Di tengah masyarakat yang menjunjung tinggi identitas religius, kita sering merasa istilah ateis begitu menakutkan, seolah menyebutnya saja sudah berdosa. Kita menolak mentah-mentah kemungkinan bahwa seseorang bisa tidak percaya kepada Tuhan. Tapi barangkali, yang lebih perlu kita waspadai bukanlah ateisme intelektual, melainkan sesuatu yang jauh lebih halus dan tersembunyi: praktis ateis.
Apa itu praktis ateis? Ini bukan tentang orang yang menolak Tuhan secara terbuka. Justru sebaliknya, mereka bisa saja rajin beribadah, taat menjalankan ritual, dan dengan bangga menyebut diri beragama. Namun dalam kehidupan sehari-hari, mereka tidak peduli dengan nilai-nilai Tuhan yang mereka imani. Mereka hidup seolah-olah Tuhan tidak ada, padahal mulutnya mengatakan percaya.
Mungkin kita pernah melihat:
Seorang pejabat yang sering tampil religius, tapi tetap menyengsarakan rakyat melalui kebijakan koruptif.
Seorang tokoh agama yang menyerukan kebaikan, tapi bersikap kejam kepada keluarga atau anak didiknya.
Seorang warga yang aktif dalam kegiatan keagamaan, namun tega memfitnah tetangga karena iri hati.
Fenomena ini bukan hal baru. Dalam banyak tradisi keagamaan, perilaku seperti ini disebut kemunafikan spiritual, ketidaksesuaian antara ucapan iman dan tindakan nyata. Bahkan dalam tradisi Kristen, Yesus mengecam orang-orang Farisi yang secara lahiriah tampak saleh, namun hatinya penuh dengan kesombongan dan ketidakadilan. Dalam Islam, perilaku semacam ini juga disebut nifaq, di mana seseorang tampak beriman, namun tindakannya justru mengingkari Tuhan.
Mengapa ini bisa terjadi?
Barangkali karena agama dijalankan hanya sebagai simbol sosial. Di lingkungan tertentu, menjadi religius adalah norma, bukan pilihan hati. Maka, ibadah dijalankan sebagai rutinitas tanpa kedalaman makna. Tuhan dijadikan nama yang dijunjung, tapi ajaran-Nya tak dijadikan panduan dalam memperlakukan sesama.
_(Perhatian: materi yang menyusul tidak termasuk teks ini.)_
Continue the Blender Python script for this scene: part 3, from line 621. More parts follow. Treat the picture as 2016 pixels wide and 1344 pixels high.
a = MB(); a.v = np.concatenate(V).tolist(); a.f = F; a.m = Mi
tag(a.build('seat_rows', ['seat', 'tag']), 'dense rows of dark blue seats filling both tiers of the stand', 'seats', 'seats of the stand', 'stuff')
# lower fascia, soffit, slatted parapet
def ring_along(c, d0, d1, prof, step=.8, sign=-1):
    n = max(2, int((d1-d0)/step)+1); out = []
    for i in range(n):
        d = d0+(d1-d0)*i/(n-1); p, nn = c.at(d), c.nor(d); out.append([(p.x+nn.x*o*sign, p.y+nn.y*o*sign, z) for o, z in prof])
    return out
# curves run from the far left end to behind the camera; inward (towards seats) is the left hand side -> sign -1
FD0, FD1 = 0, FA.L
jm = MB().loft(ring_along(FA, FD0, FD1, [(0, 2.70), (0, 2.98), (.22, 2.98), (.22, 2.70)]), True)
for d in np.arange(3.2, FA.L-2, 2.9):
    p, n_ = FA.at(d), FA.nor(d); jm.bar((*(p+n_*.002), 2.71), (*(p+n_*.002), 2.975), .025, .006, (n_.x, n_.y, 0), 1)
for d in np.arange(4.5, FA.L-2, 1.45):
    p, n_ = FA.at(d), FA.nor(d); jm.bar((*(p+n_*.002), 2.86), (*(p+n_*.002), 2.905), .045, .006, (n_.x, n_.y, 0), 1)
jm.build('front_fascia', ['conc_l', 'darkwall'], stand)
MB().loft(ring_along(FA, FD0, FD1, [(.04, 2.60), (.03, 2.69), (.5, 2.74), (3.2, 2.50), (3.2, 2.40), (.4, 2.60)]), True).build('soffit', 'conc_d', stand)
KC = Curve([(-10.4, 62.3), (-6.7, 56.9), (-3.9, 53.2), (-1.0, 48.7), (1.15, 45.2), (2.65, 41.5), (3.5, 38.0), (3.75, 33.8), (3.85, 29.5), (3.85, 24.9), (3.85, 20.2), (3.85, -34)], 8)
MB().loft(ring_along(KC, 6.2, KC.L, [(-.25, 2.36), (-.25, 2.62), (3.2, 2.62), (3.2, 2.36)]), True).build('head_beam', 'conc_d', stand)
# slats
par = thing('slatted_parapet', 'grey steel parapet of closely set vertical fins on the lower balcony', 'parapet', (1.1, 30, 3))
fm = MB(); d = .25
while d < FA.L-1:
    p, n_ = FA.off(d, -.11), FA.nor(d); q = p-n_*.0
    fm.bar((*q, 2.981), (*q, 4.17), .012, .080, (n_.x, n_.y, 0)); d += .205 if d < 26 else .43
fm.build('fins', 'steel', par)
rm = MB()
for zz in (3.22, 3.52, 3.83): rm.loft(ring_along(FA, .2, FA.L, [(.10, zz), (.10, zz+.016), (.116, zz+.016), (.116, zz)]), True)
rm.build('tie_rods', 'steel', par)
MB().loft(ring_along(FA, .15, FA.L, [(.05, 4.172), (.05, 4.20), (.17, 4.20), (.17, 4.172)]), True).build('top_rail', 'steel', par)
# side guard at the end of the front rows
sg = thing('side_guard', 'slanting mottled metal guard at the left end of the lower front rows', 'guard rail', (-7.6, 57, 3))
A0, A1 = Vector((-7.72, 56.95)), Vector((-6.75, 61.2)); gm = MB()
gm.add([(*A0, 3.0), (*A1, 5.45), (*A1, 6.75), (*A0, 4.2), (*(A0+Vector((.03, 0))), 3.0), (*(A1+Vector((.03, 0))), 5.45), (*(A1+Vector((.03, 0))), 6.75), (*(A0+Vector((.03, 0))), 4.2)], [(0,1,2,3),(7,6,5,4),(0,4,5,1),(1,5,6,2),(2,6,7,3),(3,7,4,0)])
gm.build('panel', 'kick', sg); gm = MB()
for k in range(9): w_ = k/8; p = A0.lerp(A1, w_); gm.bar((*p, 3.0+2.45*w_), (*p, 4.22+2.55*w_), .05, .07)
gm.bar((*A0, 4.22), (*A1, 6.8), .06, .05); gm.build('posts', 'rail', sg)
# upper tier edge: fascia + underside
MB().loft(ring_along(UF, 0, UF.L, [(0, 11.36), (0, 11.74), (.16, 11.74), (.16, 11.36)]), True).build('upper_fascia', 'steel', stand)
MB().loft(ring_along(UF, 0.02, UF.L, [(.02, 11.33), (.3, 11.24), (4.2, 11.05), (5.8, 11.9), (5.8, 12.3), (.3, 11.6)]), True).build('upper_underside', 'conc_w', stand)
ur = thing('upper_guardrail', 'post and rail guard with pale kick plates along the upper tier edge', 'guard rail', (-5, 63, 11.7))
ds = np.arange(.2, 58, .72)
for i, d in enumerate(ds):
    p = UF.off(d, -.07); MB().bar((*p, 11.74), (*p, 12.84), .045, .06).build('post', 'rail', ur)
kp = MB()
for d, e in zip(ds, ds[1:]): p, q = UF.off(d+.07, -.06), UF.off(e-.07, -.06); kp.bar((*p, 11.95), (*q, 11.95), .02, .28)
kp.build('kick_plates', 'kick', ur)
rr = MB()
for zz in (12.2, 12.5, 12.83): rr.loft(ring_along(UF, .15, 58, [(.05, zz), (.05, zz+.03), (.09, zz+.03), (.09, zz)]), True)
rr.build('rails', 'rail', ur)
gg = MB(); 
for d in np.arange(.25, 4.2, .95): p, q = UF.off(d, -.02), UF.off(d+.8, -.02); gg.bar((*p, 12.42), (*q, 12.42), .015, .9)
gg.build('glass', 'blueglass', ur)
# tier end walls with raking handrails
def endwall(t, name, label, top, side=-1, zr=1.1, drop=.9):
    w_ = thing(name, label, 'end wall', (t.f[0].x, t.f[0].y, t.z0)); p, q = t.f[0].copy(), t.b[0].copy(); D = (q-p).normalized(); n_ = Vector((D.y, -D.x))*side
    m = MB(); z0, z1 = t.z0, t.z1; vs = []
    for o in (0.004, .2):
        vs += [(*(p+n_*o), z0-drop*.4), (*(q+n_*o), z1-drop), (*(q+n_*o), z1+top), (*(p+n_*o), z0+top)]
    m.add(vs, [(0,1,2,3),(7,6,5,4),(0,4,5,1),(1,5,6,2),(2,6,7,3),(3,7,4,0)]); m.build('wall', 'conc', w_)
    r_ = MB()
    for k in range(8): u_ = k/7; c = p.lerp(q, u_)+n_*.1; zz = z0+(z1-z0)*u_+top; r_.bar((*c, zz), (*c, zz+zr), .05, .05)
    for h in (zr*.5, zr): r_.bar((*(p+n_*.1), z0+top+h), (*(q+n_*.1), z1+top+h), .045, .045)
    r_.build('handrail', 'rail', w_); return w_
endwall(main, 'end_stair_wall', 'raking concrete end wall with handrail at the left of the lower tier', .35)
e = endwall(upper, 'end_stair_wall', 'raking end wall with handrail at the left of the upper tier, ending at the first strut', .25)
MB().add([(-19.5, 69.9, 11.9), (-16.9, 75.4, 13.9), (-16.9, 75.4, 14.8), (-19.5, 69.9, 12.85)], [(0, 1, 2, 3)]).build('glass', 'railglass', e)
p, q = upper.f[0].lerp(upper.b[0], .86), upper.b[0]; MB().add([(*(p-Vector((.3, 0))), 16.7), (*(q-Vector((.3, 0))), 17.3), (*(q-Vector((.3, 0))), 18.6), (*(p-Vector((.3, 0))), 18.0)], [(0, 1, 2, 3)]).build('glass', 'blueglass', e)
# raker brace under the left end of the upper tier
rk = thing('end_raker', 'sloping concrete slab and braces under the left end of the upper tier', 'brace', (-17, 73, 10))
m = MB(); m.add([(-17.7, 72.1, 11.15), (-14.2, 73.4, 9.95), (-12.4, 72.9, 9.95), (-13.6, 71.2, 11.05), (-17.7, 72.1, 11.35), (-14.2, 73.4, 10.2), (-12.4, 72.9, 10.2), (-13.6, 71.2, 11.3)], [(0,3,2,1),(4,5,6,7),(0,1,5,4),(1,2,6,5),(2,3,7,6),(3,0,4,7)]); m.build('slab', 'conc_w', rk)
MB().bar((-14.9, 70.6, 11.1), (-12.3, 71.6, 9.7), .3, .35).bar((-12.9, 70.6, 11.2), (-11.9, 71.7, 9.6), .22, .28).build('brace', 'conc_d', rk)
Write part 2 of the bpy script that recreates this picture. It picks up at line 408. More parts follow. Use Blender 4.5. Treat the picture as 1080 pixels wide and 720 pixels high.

Orang bisa sangat tekun menjalankan shalat atau misa, tapi tetap berbohong, menyuap, atau menyakiti orang lain. Iman menjadi formalitas, bukan jalan hidup.
Inilah praktis ateisme: bukan menyangkal Tuhan dengan akal, tapi mengabaikan Tuhan dalam perilaku. Dan ironisnya, orang seperti ini bisa lebih berbahaya daripada ateis jujur, karena ia menyembunyikan kerusakan moral di balik simbol-simbol religiusitas.
Tentu, kita tidak sedang menunjuk orang lain. Lebih bijak jika pertanyaan ini kita arahkan ke dalam:
Apakah hidupku benar-benar mencerminkan nilai-nilai keimanan yang aku yakini?
Apakah aku hanya percaya Tuhan secara lisan, tapi dalam praktik hidupku aku mengabaikan-Nya?
Kita semua rentan menjadi praktis ateis, tanpa disadari. Oleh karena itu, agama tidak seharusnya berhenti pada ritual, tapi harus menyentuh hati dan membentuk perilaku. Percaya kepada Tuhan seharusnya membuat kita lebih jujur, adil, peduli, dan rendah hati.
Karena jika tidak, maka jangan-jangan kitalah yang sesungguhnya sedang hidup seolah-olah Tuhan tidak ada.
Penutup:
Marilah kita jujur pada diri sendiri. Iman bukan sekadar status identitas, tapi jalan hidup yang harus diwujudkan dalam tindakan. Jangan sampai kita sibuk membela Tuhan di ruang publik, tapi diam-diam mengkhianati nilai-nilai-Nya dalam keseharian. Sebab bisa jadi, tanpa sadar, kitalah ateis yang sesungguhnya, bukan karena tak percaya, tapi karena tak peduli.